In 2006, in a portrait of Hekmatyar published by the Jamestown foundation the former Taleban official-turned-political analyst Wahid Muzhda quoted Maulawi Yunos Khalis as saying about the Hezb leader: ‘I pray to god to let Hekmatyar live among us in Pakistan, but I don’t want him with us in Afghanistan because he would not let anyone, other than himself, become the country’s leader’ (Omid Marzban, ‘Gulbuddin Hekmatyar: From Holy Warrior to Wanted Terrorist’, see here).

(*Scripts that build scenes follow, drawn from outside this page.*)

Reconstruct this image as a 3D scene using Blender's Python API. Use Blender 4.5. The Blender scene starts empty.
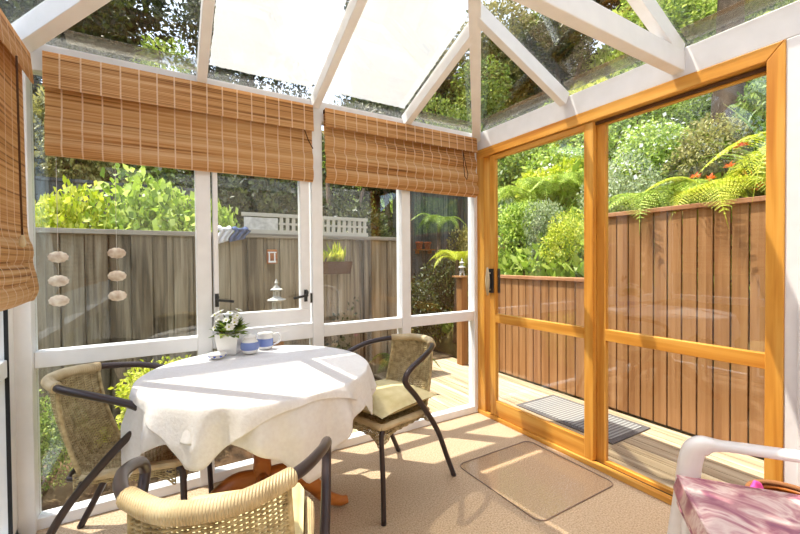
import bpy, math, random
import numpy as np
from mathutils import Vector, Matrix
R = math.radians
scene = bpy.context.scene
col = scene.collection

# ------------------------------------------------------------------ helpers
class MB:
    """collects geometry, builds ONE mesh object"""
    def __init__(s): s.v = []; s.f = []; s.uv = []; s.sm = []
    def add(s, vs, fs, smooth=False, uv=None):
        o = len(s.v); s.v += [tuple(v) for v in vs]
        for f in fs: s.f.append(tuple(i + o for i in f)); s.sm.append(smooth)
        s.uv += list(uv) if uv is not None else [(0.0, 0.0)] * len(vs)
        return s
    def box(s, x0, x1, y0, y1, z0, z1):
        v = [(x, y, z) for z in (z0, z1) for y in (y0, y1) for x in (x0, x1)]
        return s.add(v, [(0, 2, 3, 1), (4, 5, 7, 6), (0, 1, 5, 4), (2, 6, 7, 3), (0, 4, 6, 2), (1, 3, 7, 5)])
    def obox(s, c, ax, ay, az):
        c, ax, ay, az = map(Vector, (c, ax, ay, az))
        v = [c + ax * i + ay * j + az * k for k in (-1, 1) for j in (-1, 1) for i in (-1, 1)]
        return s.add(v, [(0, 2, 3, 1), (4, 5, 7, 6), (0, 1, 5, 4), (2, 6, 7, 3), (0, 4, 6, 2), (1, 3, 7, 5)])
    def beam(s, a, b, w, h, up=(0, 0, 1), off=0.0):
        """box from a to b, width w across, height h along 'up' made normal to the run; off shifts along it"""
        a, b = Vector(a), Vector(b); d = (b - a); L = d.length; d.normalize()
        side = d.cross(Vector(up)).normalized(); n = side.cross(d).normalized()
        c = (a + b) / 2 + n * off
        return s.obox(c, d * L / 2, side * w / 2, n * h / 2)
    def tube(s, pts, r, n=8, closed=False, cap=True):
        pts = [Vector(p) for p in pts]; N = len(pts)
        rr = r if isinstance(r, (list, tuple)) else [r] * N
        vs = []; fs = []
        t0 = (pts[1] - pts[0]).normalized()
        up = Vector((0, 0, 1)) if abs(t0.z) < .9 else Vector((1, 0, 0))
        nrm = t0.cross(up).normalized()
        for i, p in enumerate(pts):
            if closed: t = pts[(i + 1) % N] - pts[i - 1]
            else: t = pts[min(i + 1, N - 1)] - pts[max(i - 1, 0)]
            if t.length < 1e-9: t = t0
            t.normalize()
            nrm = (nrm - t * nrm.dot(t))
            if nrm.length < 1e-6: nrm = t.cross(Vector((0.3, .5, .8)))
            nrm.normalize(); b = t.cross(nrm)
            for k in range(n):
                a = 2 * math.pi * k / n
                vs.append(p + (nrm * math.cos(a) + b * math.sin(a)) * rr[i])
        M = N if closed else N - 1
        for i in range(M):
            j = (i + 1) % N
            for k in range(n):
                l = (k + 1) % n
                fs.append((i * n + k, i * n + l, j * n + l, j * n + k))
        if cap and not closed:
            fs.append(tuple(range(n))[::-1]); fs.append(tuple((N - 1) * n + k for k in range(n)))
        return s.add(vs, fs, True)
    def lathe(s, prof, c=(0, 0, 0), n=32, wob=None):
        vs = []; fs = []; c = Vector(c)
        for i, (r, z) in enumerate(prof):
            for k in range(n):
                a = 2 * math.pi * k / n
                rr = r * (1 + (wob(a, z) if wob else 0))
                vs.append(c + Vector((rr * math.cos(a), rr * math.sin(a), z)))
        for i in range(len(prof) - 1):
            for k in range(n):
                l = (k + 1) % n
                fs.append((i * n + k, i * n + l, (i + 1) * n + l, (i + 1) * n + k))
        return s.add(vs, fs, True)
    def grid(s, fn, nu, nv, smooth=True, uvf=None, closed_u=False):
        vs = []; uv = []; fs = []
        for j in range(nv + 1):
            for i in range(nu + 1):
                vs.append(fn(i / nu, j / nv)); uv.append(uvf(i / nu, j / nv) if uvf else (i / nu, j / nv))
        for j in range(nv):
            for i in range(nu):
                a = j * (nu + 1) + i
                fs.append((a, a + 1, a + nu + 2, a + nu + 1))
        return s.add(vs, fs, smooth, uv)
    def prism(s, poly, z0, z1):
        n = len(poly)
        v = [(x, y, z0) for x, y in poly] + [(x, y, z1) for x, y in poly]
        f = [tuple(range(n))[::-1], tuple(range(n, 2 * n))] + [(i, (i + 1) % n, n + (i + 1) % n, n + i) for i in range(n)]
        return s.add(v, f)
    def slab(s, poly3, n, t):
        """flat polygon given by 3D points thickened by t along n"""
        n = Vector(n).normalized(); k = len(poly3); p = [Vector(q) for q in poly3]
        v = p + [q + n * t for q in p]
        f = [tuple(range(k))[::-1], tuple(range(k, 2 * k))] + [(i, (i + 1) % k, k + (i + 1) % k, k + i) for i in range(k)]
        return s.add(v, f)
    def ell(s, c, r, n=12, m=8):
        c = Vector(c); prof = [(max(1e-4, math.sin(math.pi * i / m)), -math.cos(math.pi * i / m)) for i in range(m + 1)]
        vs = []; fs = []
        for a, z in prof:
            for k in range(n):
                t = 2 * math.pi * k / n
                vs.append(c + Vector((r[0] * a * math.cos(t), r[1] * a * math.sin(t), r[2] * z)))
        for i in range(m):
            for k in range(n):
                l = (k + 1) % n; fs.append((i * n + k, i * n + l, (i + 1) * n + l, (i + 1) * n + k))
        return s.add(vs, fs, True)
    def mesh(s, name, m=None):
        me = bpy.data.meshes.new(name); me.from_pydata(s.v, [], s.f); me.update()
        me.polygons.foreach_set('use_smooth', s.sm)
        if any(u != (0.0, 0.0) for u in s.uv):
            ul = me.uv_layers.new(name='UVMap'); a = np.array(s.uv, dtype=np.float32)
            li = np.empty(len(me.loops), dtype=np.int32); me.loops.foreach_get('vertex_index', li)
            ul.data.foreach_set('uv', a[li].ravel())
        if m: me.materials.append(m)
        return me
    def build(s, name, m, parent=None, bevel=0.0, world=True):
        return link(name, s.mesh(name, m), parent, bevel, world)

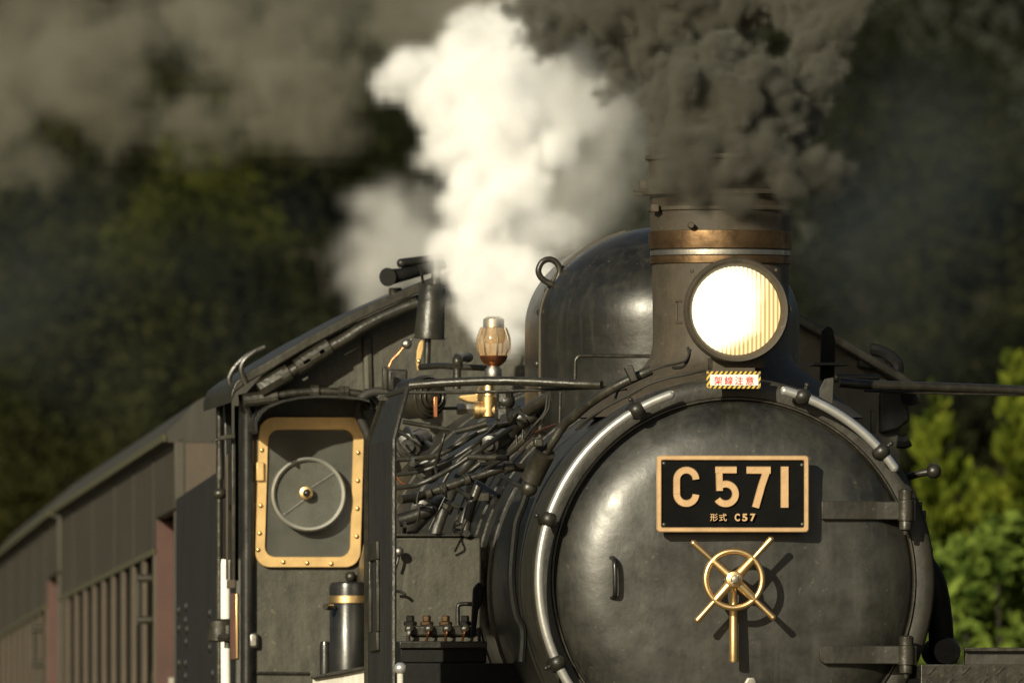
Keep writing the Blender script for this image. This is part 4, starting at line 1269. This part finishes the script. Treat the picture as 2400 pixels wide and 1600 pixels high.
N_ = 26
vs, fs = [], []
for j in range(N_ + 1):
    for i in range(9):
        u, v = i / 8, j / N_
        p = (A + (B - A) * v) + Vector((w * (.04 + .92 * u), 0, 0))
        vs.append(Vector((p.x, p.y, zt - .14 + .1 * math.sin(math.pi * u) * 1 + .08 * mnoise.noise(Vector((u * 9, v * 30, 2))))))
for j in range(N_):
    for i in range(8):
        o = j * 9 + i
        fs.append((o, o + 1, o + 10, o + 9))
coal.add(vs, fs)
tag(finish('coal_load', coal, 'dark', tend), kind='stuff')

# ================================================================== the coaches
def coach(front, heading, length, label, first):
    c, s_ = math.cos(heading), math.sin(heading)
    root = thing('passenger_coach', (front.x, front.y, 0), label, 'railway coach', 'coaches behind the engine')
    root.rotation_euler = (0, 0, -heading)
    def put(name, mb, mat, parent=None, bevel=0, smooth=40):
        par = parent or root
        o = finish(name, mb, mat, None, bevel, smooth)
        cl = Vector(o.location)
        WORLD[o] = cl
        o.parent = par
        o.location = cl - (Vector((0, 0, 0)) if par is root else WORLD[par])
        return o
    hw = 1.4
    ze = 3.45
    # roof
    prof = [(-hw - .03, ze - .05), (-hw - .035, ze), (-hw + .02, ze + .05), (-hw + .1, ze + .14), (-hw + .22, ze + .2), (-hw + .5, ze + .31), (-.5, ze + .42), (0, ze + .46)]
    prof = prof + [(-x, z) for x, z in prof[-2::-1]]
    mb = MB().loft([[Vector((x, Y, z)) for x, z in prof] for Y in (0, length)])
    roof_ = put('coach_roof', mb, 'coachroof', None, 0, 50)
    put('roof_gutter', MB().box((-hw - .055, .05, ze - .045), (-hw - .036, length - .05, ze - .012)), 'moss', roof_)
    # side: letterboard, window band of pillars, waist panel
    wt, wb = ze - .50, ze - 1.62
    m = MB().box((-hw, 3.1, wt), (-hw + .05, length - .02, ze - .02)).box((-hw, 0, ze - .36), (-hw + .05, 3.098, ze - .02))
    put('letterboard', m, 'coach', None, .006)
    put('waist_panel', MB().box((-hw, 3.1, 1.0), (-hw + .05, length - .02, wb)), 'coach', None, .006)
    put('rain_strip', MB().box((-hw - .012, 3.15, wt - .03), (-hw - .001, length - .05, wt)), 'moss')
    put('door_post', MB().box((-hw, .0, 1.0), (-hw + .028, .10, ze - .37)), 'coach', None, .004)
    put('door_jamb', MB().box((-hw + .002, 3.05, 1.0), (-hw + .115, 3.098, ze - .37)), 'redbrown', None, .004)
    put('vestibule_door', MB().box((-hw + .116, .11, 1.0), (-hw + .14, 3.04, ze - .37)), 'redbrown', None, .006)
    put('jamb_plate', MB().box((-hw + .06, 3.02, wt - .9), (-hw + .11, 3.049, wt - .62)), 'steel')
    for ys in (3.4, 6.9, 10.5, 14.8, 19.0):
        if ys < length - .3:
            put('panel_seam', MB().box((-hw - .006, ys, wt + .002), (-hw - .0005, ys + .09, ze - .06)), 'coachroof')
    nwin = int((length - 2.2) / 1.9)
    for k in range(nwin + 1):
        y0 = 3.1 + k * 1.9
        y1 = y0 + (.75 if k else .5)
        if y1 > length - .05:
            break
        put('window_pillar', MB().box((-hw - .003, y0, wb), (-hw + .03, y1, wt - .031)), 'coach', None, .004)
        put('pillar_bead', MB().box((-hw - .012, y0 - .03, wb), (-hw + .012, y0 - .001, wt - .032)), 'coachend', None, .003)
        if y0 + 1.9 < length - .1:
            pane = put('window_pane', MB().box((-hw + .04, y1, wb), (-hw + .046, y0 + 1.9, wt)), 'coachglass')
            put('sash_bar', MB().box((-hw + .03, y1, wb + .48), (-hw + .055, y0 + 1.9, wb + .53)), 'coach', pane)
    for y0 in (3.4,):
        for dz in (wt - .14, wt - .34):
            put('grab_handle_end', MB().tube([(-hw - .01, y0, dz), (-hw - .08, y0, dz)], .02, 10), 'pipe')
        put('grab_handle', MB().tube([(-hw - .075, y0, wt - .12), (-hw - .075, y0, wt - .36)], .012, 10), 'coachroof')
    put('coach_end', MB().box((-hw + .03, .005, 1.0), (hw - .03, .06, ze + .05)), 'coachend', None, .01)
    prof_in = [(x * .97, z - .03) for x, z in prof if z > ze]
    put('end_gable', MB().prism(prof_in[::-1], .02, .06), 'coachend')
    put('far_side', MB().box((hw - .05, 0, 1.0), (hw, length, ze - .02)), 'coach')
    put('far_end', MB().box((-hw + .05, length - .05, 1.0), (hw - .06, length - .02, ze)), 'coach')
    return root
H0 = math.radians(1.75)
side0 = P(398, 1000, 20.3)
front0 = Vector((side0.x + 1.4, 20.3, 0))
coach(front0, H0, 22.0, 'weathered grey-brown coach with open red-brown vestibule, directly behind the tender', True)
f1 = front0 + Vector((math.sin(H0), math.cos(H0), 0)) * 22.7
coach(f1, H0 + math.radians(.25), 20.0, 'second grey-brown coach, farther back at the picture edge behind the first coach', False)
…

(*) Faruqi is the former leader of a wing of Hezb-e Islami that had been registered as a political party in Afghanistan in November 2005, after more than a year of preliminary talks. It claimed that it had broken with Hekmatyar and his politics, publicly announced its support for Karzai’s government, agreed to work ‘in the framework of the constitution’ and distanced itself from violence, terrorism and drug cultivation. Faruqi still claimed that his group as talking ‘on behalf of [the entire] Hezb-e Islami’. The dissociation, however, did not come immediately. Initially, the group had submitted a registration request under the original name and emblem (including the original founding date of 1975) of Hekmatyar’s party, and left blank the space in the registration form for the name of the leader. This was rejected, the party requested to change its name and to name a leader in order to show that it was no stopgap for Hekmatyar. Even though only the latter instruction was carried out the party was finally recognised. Hekmatyar distanced himself by calling it ‘a small group of nobodies’ that was forced to announce support for ‘Kabul’s American government’. The party is still ambivalent about its status. In an interview with the author, a leading party member insisted in 2006 that the leadership had irreversibly distanced itself from Hekmatyar but also admitted that the party rank-and-file did not accept that this was a separate party organisation. It claims all former Hezbis as its members and convened a party shura meeting with its – old – provincial heads in September 2006. At a party conference in July 2008 in Kabul, Hezb members celebrated Hekmatyar’s name in slogans. Many Afghan observers therefore believe that the split is artificial and that the group might be a Trojan horse inside the Karzai administration – an embodiment of a two-pronged HIG strategy: exerting military pressure on the Karzai government and its international allies while infiltrating the political institutions in Kabul. Hezb says that is has some 30 members in the lower house, the Wolesi Jirga, which would make it the single strongest party there. (Political party factions are ruled out by law, though.) Faruqi was replaced by MP Abdul Hadi Arghandiwal in June 2007 who recently had been appointed minister for economy in the latest Karzai cabinet. This was already seen as a conciliatory step of Karzai towards HIG.

Before these events, some 300 former HIG members had already been in government positions under President Karzai. This includes former and current ministers like Faruq Wardak and Nematullah Shahrani, Karzai’s current chief of staff Omar Daudzai and almost one third of all provincial governors.